Make an exact copy of the listing below.

**COLLECTED MATERIAL:**
"""
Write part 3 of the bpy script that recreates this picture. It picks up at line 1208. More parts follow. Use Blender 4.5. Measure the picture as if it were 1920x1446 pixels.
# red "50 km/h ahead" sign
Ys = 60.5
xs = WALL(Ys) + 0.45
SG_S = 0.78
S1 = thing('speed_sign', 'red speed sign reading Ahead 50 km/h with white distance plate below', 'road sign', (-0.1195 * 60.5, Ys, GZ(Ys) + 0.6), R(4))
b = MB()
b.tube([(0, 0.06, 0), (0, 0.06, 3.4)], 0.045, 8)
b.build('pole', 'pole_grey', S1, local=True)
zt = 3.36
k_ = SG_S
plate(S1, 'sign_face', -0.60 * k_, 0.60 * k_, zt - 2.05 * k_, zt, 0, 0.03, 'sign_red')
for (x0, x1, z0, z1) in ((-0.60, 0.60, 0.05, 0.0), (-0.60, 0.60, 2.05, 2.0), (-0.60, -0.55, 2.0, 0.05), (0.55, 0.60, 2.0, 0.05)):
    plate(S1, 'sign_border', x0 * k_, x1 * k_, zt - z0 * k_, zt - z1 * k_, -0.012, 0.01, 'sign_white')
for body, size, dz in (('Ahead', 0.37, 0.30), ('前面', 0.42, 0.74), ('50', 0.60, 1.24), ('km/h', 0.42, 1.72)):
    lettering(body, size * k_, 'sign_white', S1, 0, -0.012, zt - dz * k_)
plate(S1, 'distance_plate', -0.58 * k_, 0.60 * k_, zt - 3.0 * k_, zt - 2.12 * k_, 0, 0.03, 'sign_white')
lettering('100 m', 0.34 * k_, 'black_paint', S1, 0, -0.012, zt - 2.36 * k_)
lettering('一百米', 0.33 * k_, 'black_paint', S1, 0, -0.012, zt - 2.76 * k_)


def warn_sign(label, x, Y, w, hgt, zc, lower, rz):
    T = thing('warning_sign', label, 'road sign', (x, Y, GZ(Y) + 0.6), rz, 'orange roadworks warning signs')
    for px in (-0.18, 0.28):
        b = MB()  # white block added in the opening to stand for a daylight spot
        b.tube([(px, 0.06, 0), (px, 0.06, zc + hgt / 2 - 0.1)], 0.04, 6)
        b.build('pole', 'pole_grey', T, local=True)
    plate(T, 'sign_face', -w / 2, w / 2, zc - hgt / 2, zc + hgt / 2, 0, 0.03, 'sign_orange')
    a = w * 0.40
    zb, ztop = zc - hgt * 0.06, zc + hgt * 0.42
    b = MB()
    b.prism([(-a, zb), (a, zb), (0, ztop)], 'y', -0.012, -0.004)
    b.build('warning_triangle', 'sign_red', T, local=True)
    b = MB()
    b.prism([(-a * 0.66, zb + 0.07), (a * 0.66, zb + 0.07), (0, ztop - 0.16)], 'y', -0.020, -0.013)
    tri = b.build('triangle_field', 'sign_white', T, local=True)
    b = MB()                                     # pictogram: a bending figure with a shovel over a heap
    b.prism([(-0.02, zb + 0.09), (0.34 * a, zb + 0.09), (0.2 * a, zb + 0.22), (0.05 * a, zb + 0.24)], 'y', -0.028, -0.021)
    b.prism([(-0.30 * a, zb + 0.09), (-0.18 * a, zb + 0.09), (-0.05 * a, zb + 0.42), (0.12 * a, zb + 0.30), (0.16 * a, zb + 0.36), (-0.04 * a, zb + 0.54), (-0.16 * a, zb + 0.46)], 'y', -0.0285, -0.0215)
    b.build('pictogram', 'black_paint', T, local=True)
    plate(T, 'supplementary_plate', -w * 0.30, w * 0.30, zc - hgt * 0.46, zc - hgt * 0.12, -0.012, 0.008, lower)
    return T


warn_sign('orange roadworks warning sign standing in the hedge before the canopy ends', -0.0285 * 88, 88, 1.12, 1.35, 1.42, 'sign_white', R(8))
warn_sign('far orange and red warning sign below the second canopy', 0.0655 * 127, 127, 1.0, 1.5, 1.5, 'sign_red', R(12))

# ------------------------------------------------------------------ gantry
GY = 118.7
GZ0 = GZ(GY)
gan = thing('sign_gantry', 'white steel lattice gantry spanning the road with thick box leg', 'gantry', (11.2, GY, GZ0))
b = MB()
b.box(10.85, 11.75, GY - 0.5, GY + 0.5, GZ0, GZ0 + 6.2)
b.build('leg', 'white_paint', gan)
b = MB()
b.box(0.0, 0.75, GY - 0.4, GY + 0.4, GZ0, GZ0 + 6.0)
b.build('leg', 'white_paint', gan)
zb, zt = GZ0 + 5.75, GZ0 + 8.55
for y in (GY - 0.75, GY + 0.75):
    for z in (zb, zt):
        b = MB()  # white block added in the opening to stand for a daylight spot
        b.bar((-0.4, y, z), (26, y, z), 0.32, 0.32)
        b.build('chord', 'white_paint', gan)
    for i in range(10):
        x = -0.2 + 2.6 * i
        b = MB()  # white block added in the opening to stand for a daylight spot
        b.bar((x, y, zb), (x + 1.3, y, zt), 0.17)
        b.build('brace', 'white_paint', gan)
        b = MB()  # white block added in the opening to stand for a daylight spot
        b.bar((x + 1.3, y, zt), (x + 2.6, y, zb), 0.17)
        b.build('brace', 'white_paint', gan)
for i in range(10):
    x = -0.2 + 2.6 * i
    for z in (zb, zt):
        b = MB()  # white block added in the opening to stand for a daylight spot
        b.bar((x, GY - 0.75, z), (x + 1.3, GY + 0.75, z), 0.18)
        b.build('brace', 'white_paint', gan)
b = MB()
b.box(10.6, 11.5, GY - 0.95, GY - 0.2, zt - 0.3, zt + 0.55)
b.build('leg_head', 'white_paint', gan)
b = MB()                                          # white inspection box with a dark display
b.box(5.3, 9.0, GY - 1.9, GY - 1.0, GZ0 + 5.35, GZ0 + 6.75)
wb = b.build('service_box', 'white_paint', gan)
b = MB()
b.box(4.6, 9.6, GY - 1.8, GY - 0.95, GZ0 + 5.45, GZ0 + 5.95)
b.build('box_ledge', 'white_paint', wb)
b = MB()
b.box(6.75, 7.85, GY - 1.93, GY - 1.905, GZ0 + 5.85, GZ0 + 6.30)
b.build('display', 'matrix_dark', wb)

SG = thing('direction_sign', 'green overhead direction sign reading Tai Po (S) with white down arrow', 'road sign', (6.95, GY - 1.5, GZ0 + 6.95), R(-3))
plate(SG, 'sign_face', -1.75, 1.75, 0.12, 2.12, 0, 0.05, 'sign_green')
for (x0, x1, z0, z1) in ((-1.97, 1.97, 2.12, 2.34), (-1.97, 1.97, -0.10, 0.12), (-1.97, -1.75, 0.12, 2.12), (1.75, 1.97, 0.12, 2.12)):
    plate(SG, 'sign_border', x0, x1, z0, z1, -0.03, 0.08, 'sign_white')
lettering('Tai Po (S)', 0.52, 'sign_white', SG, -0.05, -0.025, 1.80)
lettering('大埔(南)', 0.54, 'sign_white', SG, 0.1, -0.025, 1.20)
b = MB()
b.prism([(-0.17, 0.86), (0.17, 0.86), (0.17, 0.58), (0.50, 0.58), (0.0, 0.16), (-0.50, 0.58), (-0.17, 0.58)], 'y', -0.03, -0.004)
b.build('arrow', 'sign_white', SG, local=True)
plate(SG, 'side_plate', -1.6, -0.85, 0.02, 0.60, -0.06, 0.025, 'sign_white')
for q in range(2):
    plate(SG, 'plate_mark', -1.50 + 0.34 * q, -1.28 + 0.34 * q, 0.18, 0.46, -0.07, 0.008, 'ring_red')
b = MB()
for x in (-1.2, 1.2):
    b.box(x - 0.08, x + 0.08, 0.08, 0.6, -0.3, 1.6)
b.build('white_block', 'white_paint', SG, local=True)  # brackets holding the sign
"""
**COMPLETE OUTPUT:**
Write part 3 of the bpy script that recreates this picture. It picks up at line 1208. More parts follow. Use Blender 4.5. Measure the picture as if it were 1920x1446 pixels.
# red "50 km/h ahead" sign
Ys = 60.5
xs = WALL(Ys) + 0.45
SG_S = 0.78
S1 = thing('speed_sign', 'red speed sign reading Ahead 50 km/h with white distance plate below', 'road sign', (-0.1195 * 60.5, Ys, GZ(Ys) + 0.6), R(4))
b = MB()
b.tube([(0, 0.06, 0), (0, 0.06, 3.4)], 0.045, 8)
b.build('pole', 'pole_grey', S1, local=True)
zt = 3.36
k_ = SG_S
plate(S1, 'sign_face', -0.60 * k_, 0.60 * k_, zt - 2.05 * k_, zt, 0, 0.03, 'sign_red')
for (x0, x1, z0, z1) in ((-0.60, 0.60, 0.05, 0.0), (-0.60, 0.60, 2.05, 2.0), (-0.60, -0.55, 2.0, 0.05), (0.55, 0.60, 2.0, 0.05)):
    plate(S1, 'sign_border', x0 * k_, x1 * k_, zt - z0 * k_, zt - z1 * k_, -0.012, 0.01, 'sign_white')
for body, size, dz in (('Ahead', 0.37, 0.30), ('前面', 0.42, 0.74), ('50', 0.60, 1.24), ('km/h', 0.42, 1.72)):
    lettering(body, size * k_, 'sign_white', S1, 0, -0.012, zt - dz * k_)
plate(S1, 'distance_plate', -0.58 * k_, 0.60 * k_, zt - 3.0 * k_, zt - 2.12 * k_, 0, 0.03, 'sign_white')
lettering('100 m', 0.34 * k_, 'black_paint', S1, 0, -0.012, zt - 2.36 * k_)
lettering('一百米', 0.33 * k_, 'black_paint', S1, 0, -0.012, zt - 2.76 * k_)


def warn_sign(label, x, Y, w, hgt, zc, lower, rz):
    T = thing('warning_sign', label, 'road sign', (x, Y, GZ(Y) + 0.6), rz, 'orange roadworks warning signs')
    for px in (-0.18, 0.28):
        b = MB()  # white block added in the opening to stand for a daylight spot
        b.tube([(px, 0.06, 0), (px, 0.06, zc + hgt / 2 - 0.1)], 0.04, 6)
        b.build('pole', 'pole_grey', T, local=True)
    plate(T, 'sign_face', -w / 2, w / 2, zc - hgt / 2, zc + hgt / 2, 0, 0.03, 'sign_orange')
    a = w * 0.40
    zb, ztop = zc - hgt * 0.06, zc + hgt * 0.42
    b = MB()
    b.prism([(-a, zb), (a, zb), (0, ztop)], 'y', -0.012, -0.004)
    b.build('warning_triangle', 'sign_red', T, local=True)
    b = MB()
    b.prism([(-a * 0.66, zb + 0.07), (a * 0.66, zb + 0.07), (0, ztop - 0.16)], 'y', -0.020, -0.013)
    tri = b.build('triangle_field', 'sign_white', T, local=True)
    b = MB()                                     # pictogram: a bending figure with a shovel over a heap
    b.prism([(-0.02, zb + 0.09), (0.34 * a, zb + 0.09), (0.2 * a, zb + 0.22), (0.05 * a, zb + 0.24)], 'y', -0.028, -0.021)
    b.prism([(-0.30 * a, zb + 0.09), (-0.18 * a, zb + 0.09), (-0.05 * a, zb + 0.42), (0.12 * a, zb + 0.30), (0.16 * a, zb + 0.36), (-0.04 * a, zb + 0.54), (-0.16 * a, zb + 0.46)], 'y', -0.0285, -0.0215)
    b.build('pictogram', 'black_paint', T, local=True)
    plate(T, 'supplementary_plate', -w * 0.30, w * 0.30, zc - hgt * 0.46, zc - hgt * 0.12, -0.012, 0.008, lower)
    return T


warn_sign('orange roadworks warning sign standing in the hedge before the canopy ends', -0.0285 * 88, 88, 1.12, 1.35, 1.42, 'sign_white', R(8))
warn_sign('far orange and red warning sign below the second canopy', 0.0655 * 127, 127, 1.0, 1.5, 1.5, 'sign_red', R(12))

# ------------------------------------------------------------------ gantry
GY = 118.7
GZ0 = GZ(GY)
gan = thing('sign_gantry', 'white steel lattice gantry spanning the road with thick box leg', 'gantry', (11.2, GY, GZ0))
b = MB()
b.box(10.85, 11.75, GY - 0.5, GY + 0.5, GZ0, GZ0 + 6.2)
b.build('leg', 'white_paint', gan)
b = MB()
b.box(0.0, 0.75, GY - 0.4, GY + 0.4, GZ0, GZ0 + 6.0)
b.build('leg', 'white_paint', gan)
zb, zt = GZ0 + 5.75, GZ0 + 8.55
for y in (GY - 0.75, GY + 0.75):
    for z in (zb, zt):
        b = MB()  # white block added in the opening to stand for a daylight spot
        b.bar((-0.4, y, z), (26, y, z), 0.32, 0.32)
        b.build('chord', 'white_paint', gan)
    for i in range(10):
        x = -0.2 + 2.6 * i
        b = MB()  # white block added in the opening to stand for a daylight spot
        b.bar((x, y, zb), (x + 1.3, y, zt), 0.17)
        b.build('brace', 'white_paint', gan)
        b = MB()  # white block added in the opening to stand for a daylight spot
        b.bar((x + 1.3, y, zt), (x + 2.6, y, zb), 0.17)
        b.build('brace', 'white_paint', gan)
for i in range(10):
    x = -0.2 + 2.6 * i
    for z in (zb, zt):
        b = MB()  # white block added in the opening to stand for a daylight spot
        b.bar((x, GY - 0.75, z), (x + 1.3, GY + 0.75, z), 0.18)
        b.build('brace', 'white_paint', gan)
b = MB()
b.box(10.6, 11.5, GY - 0.95, GY - 0.2, zt - 0.3, zt + 0.55)
b.build('leg_head', 'white_paint', gan)
b = MB()                                          # white inspection box with a dark display
b.box(5.3, 9.0, GY - 1.9, GY - 1.0, GZ0 + 5.35, GZ0 + 6.75)
wb = b.build('service_box', 'white_paint', gan)
b = MB()
b.box(4.6, 9.6, GY - 1.8, GY - 0.95, GZ0 + 5.45, GZ0 + 5.95)
b.build('box_ledge', 'white_paint', wb)
b = MB()
b.box(6.75, 7.85, GY - 1.93, GY - 1.905, GZ0 + 5.85, GZ0 + 6.30)
b.build('display', 'matrix_dark', wb)

SG = thing('direction_sign', 'green overhead direction sign reading Tai Po (S) with white down arrow', 'road sign', (6.95, GY - 1.5, GZ0 + 6.95), R(-3))
plate(SG, 'sign_face', -1.75, 1.75, 0.12, 2.12, 0, 0.05, 'sign_green')
for (x0, x1, z0, z1) in ((-1.97, 1.97, 2.12, 2.34), (-1.97, 1.97, -0.10, 0.12), (-1.97, -1.75, 0.12, 2.12), (1.75, 1.97, 0.12, 2.12)):
    plate(SG, 'sign_border', x0, x1, z0, z1, -0.03, 0.08, 'sign_white')
lettering('Tai Po (S)', 0.52, 'sign_white', SG, -0.05, -0.025, 1.80)
lettering('大埔(南)', 0.54, 'sign_white', SG, 0.1, -0.025, 1.20)
b = MB()
b.prism([(-0.17, 0.86), (0.17, 0.86), (0.17, 0.58), (0.50, 0.58), (0.0, 0.16), (-0.50, 0.58), (-0.17, 0.58)], 'y', -0.03, -0.004)
b.build('arrow', 'sign_white', SG, local=True)
plate(SG, 'side_plate', -1.6, -0.85, 0.02, 0.60, -0.06, 0.025, 'sign_white')
for q in range(2):
    plate(SG, 'plate_mark', -1.50 + 0.34 * q, -1.28 + 0.34 * q, 0.18, 0.46, -0.07, 0.008, 'ring_red')
b = MB()
for x in (-1.2, 1.2):
    b.box(x - 0.08, x + 0.08, 0.08, 0.6, -0.3, 1.6)
b.build('white_block', 'white_paint', SG, local=True)  # brackets holding the sign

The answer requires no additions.